No mystery why: Americans have been reducing their driving for some time, with the year-to-year percentage decline in miles driven growing month by month.

In March, the yearly decline was a bit over 3%. That was the biggest drop in miles driven since 1942. May's drop of nearly 4% over last year was the most ever, according to the Transportation Department

What happened in 1942? Gasoline was rationed because of the wars in Europe and the Pacific. If this trend holds for any length of time, I say oil futures fall below $80.

The Middle East is a two tined fork, with the pointy bits being terrorism and petroleum extortion. By overthrowing the Taliban and Saddam Hussein then routing al Qaeda in Iraq, we’ve more or less handled the first pointy bit. Now we have to address petroleum usage and our addiction to oil from that region. Drilling here is a good start and I think we’ll see that start in earnest sooner rather than later. When combined with solar and nuclear, we should be in good shape. But we can not do one without the other. We must do both and quickly.

Tuesday, August 05, 2008

I guess we didn’t build the base yesterday

Oil futures closed below $122.50 yesterday for the first time in a long time. Oil prices are down overseas as of this writing (7:15 am EDT) and show no sign of stopping. The ruckus that Sen. John McCain (D-AZ) is raising about drilling offshore coupled with the feckless response from Sen. Barack Obama (D-IL) have combined to put pressure on crude futures. Combine that with contracting demand and we have a recipe for the price of oil cratering below $100 within the month. And it won’t come back.

Four buck gas has had the same psychological impact that the attack on the World Trade Center did in 2001 – it woke America up. The 9/11 attacks woke up Americans to dangers of terrorism and the policies of appeasement. Just a few months prior, terrorists attacked and nearly sank the USS Cole, a sovereign ship of the US Navy in a foreign port. In the earlier part of the century, that launched a war (“Remember the Maine”). The attack on the USS Cole was greeted with a shrug by most folks here. Times were good and nobody was concerned with what “those crazy Arabs” did “over there”. The September 11th attacks woke up everyone to the real threat of what not addressing problems can morph into.

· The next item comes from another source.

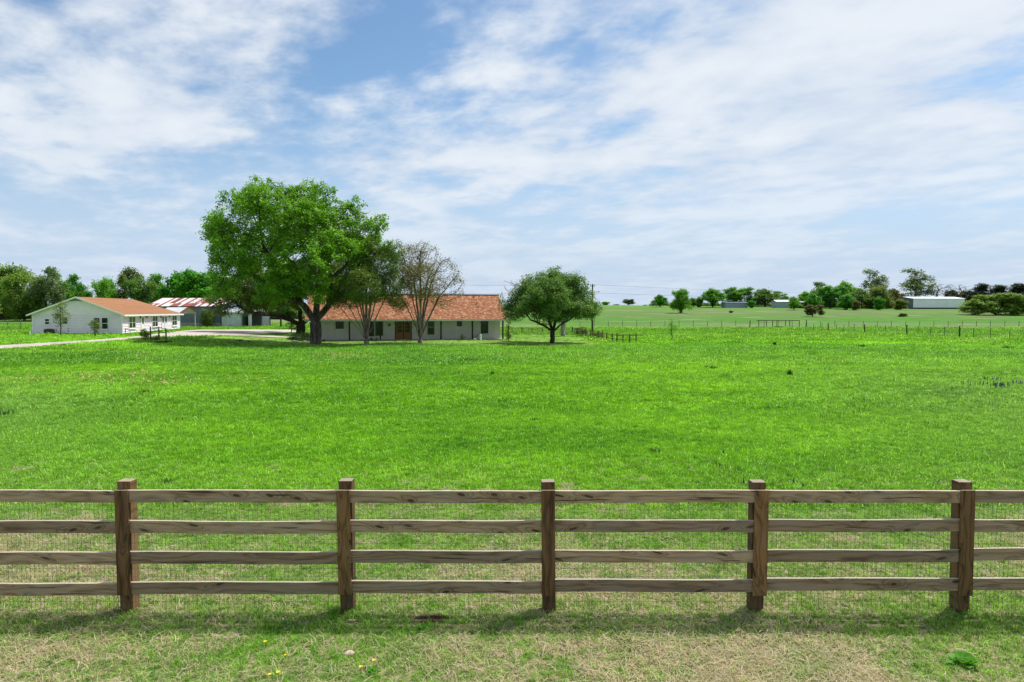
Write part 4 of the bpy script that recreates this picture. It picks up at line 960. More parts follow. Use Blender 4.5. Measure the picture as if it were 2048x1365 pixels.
def hwin(a, b, y0, y1, fr=DKF, bar=True):
    xa, xb = hxw(c3(a), PO), hxw(c3(b), PO); return window(rh, ((xa + xb) / 2, PO - .002, (zz3(y0) + zz3(y1)) / 2), xb - xa, zz3(y0) - zz3(y1), 'y', fr, bar=bar, sill=False, fr=.06)
hwin(322, 384, 380, 436); hwin(620, 655, 366, 504); hwin(676, 734, 366, 500); hwin(1137, 1194, 362, 496, fr=plain('grey_window_frame', (.35, .34, .32), .6, .1)); hwin(1402, 1437, 355, 418); hwin(1614, 1671, 352, 486)
xa, xb = hxw(c3(320), PO), hxw(c3(392), PO); MB().box(xa, xb, PO - .03, PO - .001, .2, zz3(440)).build('wall_panel', plain('pale_panel', (.58, .56, .52), .7, .06), rh)
xa, xb = hxw(c3(850), PO), hxw(c3(990), PO); dz0, dz1 = .14, 2.28
MB().box(xa - .07, xb + .07, PO - .05, PO - .001, dz0 - .01, dz1 + .09).build('door_frame', DARKWOOD, rh)
xm = (xa + xb) / 2
for a_, b__ in ((xa, xm - .02), (xm + .02, xb)):
    dr = MB().box(a_ + .02, b__ - .02, PO - .095, PO - .052, dz0, dz1).build('door', DOORWOOD, rh)
    MB().box(a_ + .17, b__ - .17, PO - .103, PO - .097, .95, dz1 - .18).build('pane', GLASSD, dr)
    m = MB()
    for k in range(2): m.box(a_ + .17, b__ - .17, PO - .112, PO - .098, .26 + k * .33, .50 + k * .33)
    for k in (1, 2): zc = .95 + (dz1 - 1.13) * k / 3; m.box(a_ + .17, b__ - .17, PO - .115, PO - .104, zc - .02, zc + .02)
    m.build('panelling', DOORWOOD, dr)
    MB().box((xm - .09 if b__ < xb else xm + .05), (xm - .05 if b__ < xb else xm + .09), PO - .14, PO - .10, 1.0, 1.22).build('handle', DARKPOST, dr)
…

The same is true of environmentalism religiosity. The neo-pagan attitudes of wacko environmentalists have locked up domestic oil productions for decades. There really is no other explanation for their vehement opposition to oil exploration on the outer continental shelf and ANWR. ANWR is the size of South Carolina and to bring the oil out, we’d need to drill in a area the size of RDU international airport. The idea that we should keep the place as pristine as say, The Grand Canyon, beggars believe. The Grand Canyon is designed for tourists. Indeed, millions of people visit every year. The same can not be said for ANWR, which is on the remote edge of northern Alaska.

But that brings up a point I made earlier – four buck gas was traumatizing. People who drive large SUVs are the objects of pity, not scorn. The folly of driving three ton trucks as daily drivers is quickly underscored when a fill up costs nearly $100.

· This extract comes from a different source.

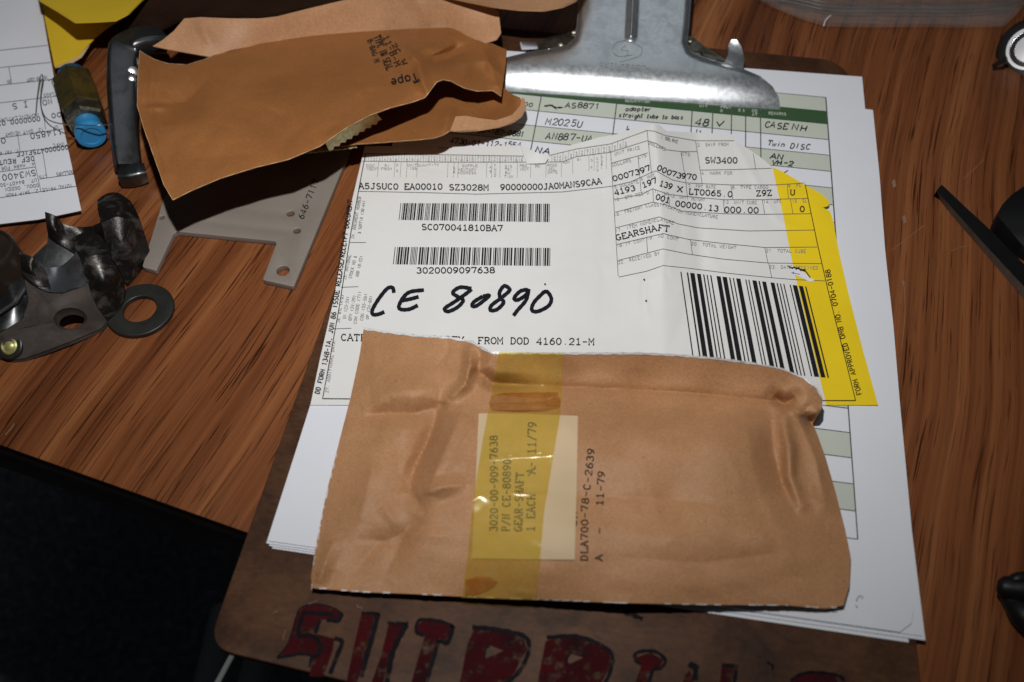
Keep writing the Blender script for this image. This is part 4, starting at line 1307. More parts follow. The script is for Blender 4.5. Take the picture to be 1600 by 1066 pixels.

The American automotive industry noticed somewhat belatedly and is shuttering SUV production. Ford is actually building their European line here in what are soon to be former SUV factories. This is good, as a Ford Fiesta – roughly the same size as a Ford Focus here in the States – can get 60+ mpg when equipped with diesel and driven at highway speeds. A Saab 9-3 with a diesel also gets more than 60 mpg on the highway. Why these cars weren’t built / weren’t imported to The States is anybody’s guess. My would be that there was no demand.

Well there is now. And since SUV production has been curtailed, we won’t be seeing many more coming off the line. People will remember this price shock for years and years to come.

The age of the SUV is dead. Long live the SUV.

Monday, August 04, 2008

We appear to be skidding sideways

Prices for crude appears to be skidding sideways, trapped in a narrow trading range. Whether this is the $122.50 base awaits to be seen. Still, there does appear to be support here. Maybe it will hold or maybe it won't.